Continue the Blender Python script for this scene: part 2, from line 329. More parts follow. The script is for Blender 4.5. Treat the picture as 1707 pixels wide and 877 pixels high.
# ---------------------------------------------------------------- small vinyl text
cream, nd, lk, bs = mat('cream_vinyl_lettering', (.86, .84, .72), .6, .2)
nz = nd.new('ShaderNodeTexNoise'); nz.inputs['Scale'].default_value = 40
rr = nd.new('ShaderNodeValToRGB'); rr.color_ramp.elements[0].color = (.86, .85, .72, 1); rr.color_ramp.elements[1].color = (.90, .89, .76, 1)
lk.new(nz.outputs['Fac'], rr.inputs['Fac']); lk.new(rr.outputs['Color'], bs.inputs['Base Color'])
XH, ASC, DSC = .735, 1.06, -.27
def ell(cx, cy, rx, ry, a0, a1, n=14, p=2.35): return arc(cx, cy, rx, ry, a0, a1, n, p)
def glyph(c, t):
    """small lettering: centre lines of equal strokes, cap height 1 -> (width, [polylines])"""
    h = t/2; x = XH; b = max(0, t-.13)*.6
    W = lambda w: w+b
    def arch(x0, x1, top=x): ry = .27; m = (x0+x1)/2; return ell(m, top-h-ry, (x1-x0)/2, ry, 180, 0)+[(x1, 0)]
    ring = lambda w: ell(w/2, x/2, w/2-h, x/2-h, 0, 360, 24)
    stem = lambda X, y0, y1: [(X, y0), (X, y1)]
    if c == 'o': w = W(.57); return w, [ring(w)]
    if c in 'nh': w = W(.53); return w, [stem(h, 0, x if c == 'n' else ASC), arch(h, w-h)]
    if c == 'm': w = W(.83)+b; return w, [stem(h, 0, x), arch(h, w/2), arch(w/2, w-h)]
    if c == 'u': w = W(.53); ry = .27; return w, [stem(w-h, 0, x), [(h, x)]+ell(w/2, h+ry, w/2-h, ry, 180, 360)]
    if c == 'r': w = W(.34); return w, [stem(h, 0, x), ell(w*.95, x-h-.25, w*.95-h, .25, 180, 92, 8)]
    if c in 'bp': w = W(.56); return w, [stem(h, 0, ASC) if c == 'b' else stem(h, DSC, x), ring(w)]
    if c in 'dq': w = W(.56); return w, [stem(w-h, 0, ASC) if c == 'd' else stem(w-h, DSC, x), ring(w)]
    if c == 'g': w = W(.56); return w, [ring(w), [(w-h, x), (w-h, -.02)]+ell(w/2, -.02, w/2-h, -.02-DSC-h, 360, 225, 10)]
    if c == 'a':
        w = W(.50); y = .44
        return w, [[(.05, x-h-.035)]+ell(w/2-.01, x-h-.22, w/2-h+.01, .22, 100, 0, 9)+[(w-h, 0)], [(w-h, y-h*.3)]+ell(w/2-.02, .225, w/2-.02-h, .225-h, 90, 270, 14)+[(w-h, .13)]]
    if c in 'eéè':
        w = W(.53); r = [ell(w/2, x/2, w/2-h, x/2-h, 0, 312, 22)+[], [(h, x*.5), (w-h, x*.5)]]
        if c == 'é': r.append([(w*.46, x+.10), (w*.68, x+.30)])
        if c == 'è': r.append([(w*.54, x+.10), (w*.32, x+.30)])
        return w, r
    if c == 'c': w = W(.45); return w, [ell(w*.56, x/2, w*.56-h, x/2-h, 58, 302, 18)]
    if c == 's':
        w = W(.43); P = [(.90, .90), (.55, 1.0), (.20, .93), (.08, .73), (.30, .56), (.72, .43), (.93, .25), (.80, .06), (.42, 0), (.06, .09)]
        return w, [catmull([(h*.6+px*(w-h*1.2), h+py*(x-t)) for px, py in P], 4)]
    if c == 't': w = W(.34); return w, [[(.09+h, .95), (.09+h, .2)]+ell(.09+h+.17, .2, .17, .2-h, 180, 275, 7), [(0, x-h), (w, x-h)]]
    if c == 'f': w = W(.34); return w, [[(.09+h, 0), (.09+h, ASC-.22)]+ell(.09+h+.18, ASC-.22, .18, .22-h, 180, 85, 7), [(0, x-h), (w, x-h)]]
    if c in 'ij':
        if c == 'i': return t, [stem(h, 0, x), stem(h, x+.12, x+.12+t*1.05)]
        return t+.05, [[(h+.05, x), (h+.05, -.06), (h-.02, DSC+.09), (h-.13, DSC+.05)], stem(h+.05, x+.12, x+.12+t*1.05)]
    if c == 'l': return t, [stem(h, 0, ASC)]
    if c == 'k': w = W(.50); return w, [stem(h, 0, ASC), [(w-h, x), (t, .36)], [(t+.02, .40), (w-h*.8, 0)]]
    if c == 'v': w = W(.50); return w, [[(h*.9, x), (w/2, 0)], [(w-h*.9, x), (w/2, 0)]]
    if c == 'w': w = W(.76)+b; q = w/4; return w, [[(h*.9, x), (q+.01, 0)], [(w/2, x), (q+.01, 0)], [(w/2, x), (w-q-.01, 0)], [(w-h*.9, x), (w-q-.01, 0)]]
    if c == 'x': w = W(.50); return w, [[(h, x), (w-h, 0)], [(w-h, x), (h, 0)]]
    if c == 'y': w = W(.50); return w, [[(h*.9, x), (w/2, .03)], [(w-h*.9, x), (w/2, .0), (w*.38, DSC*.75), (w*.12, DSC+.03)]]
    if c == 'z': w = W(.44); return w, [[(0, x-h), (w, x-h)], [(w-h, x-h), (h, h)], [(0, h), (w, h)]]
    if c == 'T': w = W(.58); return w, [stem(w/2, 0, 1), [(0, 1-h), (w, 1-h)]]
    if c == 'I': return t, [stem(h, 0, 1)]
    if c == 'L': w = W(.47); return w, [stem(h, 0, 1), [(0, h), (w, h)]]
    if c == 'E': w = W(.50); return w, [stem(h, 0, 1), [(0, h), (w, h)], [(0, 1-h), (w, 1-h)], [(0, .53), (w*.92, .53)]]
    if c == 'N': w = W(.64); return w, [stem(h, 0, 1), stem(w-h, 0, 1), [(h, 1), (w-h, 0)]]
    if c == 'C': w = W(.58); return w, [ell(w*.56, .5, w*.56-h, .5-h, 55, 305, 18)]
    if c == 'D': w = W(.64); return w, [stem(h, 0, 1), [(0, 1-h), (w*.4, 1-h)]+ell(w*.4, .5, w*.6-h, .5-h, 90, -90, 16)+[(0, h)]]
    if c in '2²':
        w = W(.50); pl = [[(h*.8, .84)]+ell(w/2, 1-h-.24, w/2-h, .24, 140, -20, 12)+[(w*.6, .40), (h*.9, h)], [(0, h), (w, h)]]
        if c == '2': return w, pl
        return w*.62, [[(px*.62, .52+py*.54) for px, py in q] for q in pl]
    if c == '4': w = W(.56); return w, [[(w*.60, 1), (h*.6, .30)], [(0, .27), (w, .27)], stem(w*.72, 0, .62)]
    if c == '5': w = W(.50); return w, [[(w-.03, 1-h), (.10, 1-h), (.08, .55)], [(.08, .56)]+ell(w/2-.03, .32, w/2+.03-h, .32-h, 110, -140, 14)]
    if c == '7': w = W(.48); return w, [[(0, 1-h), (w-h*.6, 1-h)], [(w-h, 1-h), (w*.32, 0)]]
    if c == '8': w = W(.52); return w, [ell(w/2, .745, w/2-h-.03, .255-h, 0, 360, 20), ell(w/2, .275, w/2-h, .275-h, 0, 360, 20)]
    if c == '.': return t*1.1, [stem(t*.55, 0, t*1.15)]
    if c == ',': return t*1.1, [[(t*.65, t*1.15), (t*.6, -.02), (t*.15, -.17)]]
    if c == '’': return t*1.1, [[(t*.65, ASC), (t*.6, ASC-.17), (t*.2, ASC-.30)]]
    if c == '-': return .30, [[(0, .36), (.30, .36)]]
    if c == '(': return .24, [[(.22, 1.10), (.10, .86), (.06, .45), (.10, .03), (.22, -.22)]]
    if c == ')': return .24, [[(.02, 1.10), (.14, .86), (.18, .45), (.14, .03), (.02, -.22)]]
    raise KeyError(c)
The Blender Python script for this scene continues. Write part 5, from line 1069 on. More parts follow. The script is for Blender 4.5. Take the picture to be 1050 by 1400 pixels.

## Exercise task
Scan the listing above. Gather each line that contains the word "parts".

## Result for this task
Continue the Blender Python script for this scene: part 2, from line 329. More parts follow. The script is for Blender 4.5. Treat the picture as 1707 pixels wide and 877 pixels high.
The Blender Python script for this scene continues. Write part 5, from line 1069 on. More parts follow. The script is for Blender 4.5. Take the picture to be 1050 by 1400 pixels.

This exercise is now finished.